There's no secret why Oscar is taking this approach. It's about cost, with the expectations that narrower networks yield cost savings Closer relationships with providers and the ability to offer lower premiums without hurting quality. If that's what Oscar is after with its new network strategy, what's not to like?
Well, plenty. For one, with this strategy Oscar isn't innovating; it is buying into the strategy that most other health plans are trying to adopt. That doesn't make it a bad strategy, but playing follow-the-leaders certainly doesn't fit the cool yet disruptive image that Oscar has so carefully cultivated.
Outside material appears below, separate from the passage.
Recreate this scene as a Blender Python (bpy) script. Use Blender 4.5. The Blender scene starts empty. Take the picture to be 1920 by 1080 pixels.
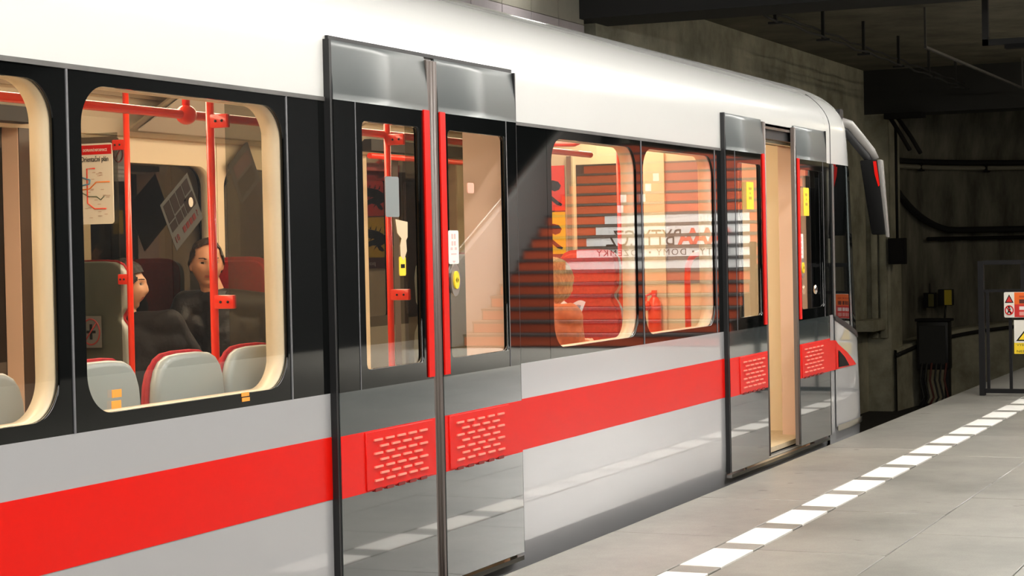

More importantly, it is the wrong strategy. For Oscar. For any health plan. It is a strategy rooted in the 1990's, if not earlier. The argument for networks, especially narrow networks, is that health plans can drive better bargains by promising more volume to specific providers. I don't have a problem with health plans driving hard bargains with providers, especially if those bargains are performance-based. What I do have a problem with is forcing consumers to use those, and only those.
I think it is great when a health plan tries to find the highest quality providers, and to get a good deal with them. What I wish they would do, though, is say, "here's the data that demonstrates their quality, and here's how much we're willing to pay them to take care of you. If you can find providers that are better, that's great; go to them, and we'll still pay the same as we'd pay the providers we recommend. No hard feelings."
In other words, let the health plan act as the concierge, not the gatekeeper.
If a consumer goes to providers who charge more than the health plan would pay their designated providers, well, there's a price for choice; consumers might have to pay extra. On the flip side, maybe the consumer should pocket some of the savings if they manage to find less expensive providers.
This approach might sound like reference pricing, because reference pricing is a start to where I think we need to go. I'd rather we put more effort into that than in narrowing consumer's choices.
Noah Lang, CEO of Stride Health, told Fast Company, "Oscar is primarily a consumer experience company." I don't think restricting choice of providers is a very good consumer experience for any health plan, and especially not for one like Oscar who prides itself on its member experience.
Oscar thinks this new approach is their future. If so, their future may be as just another health plan. And that'd be too bad.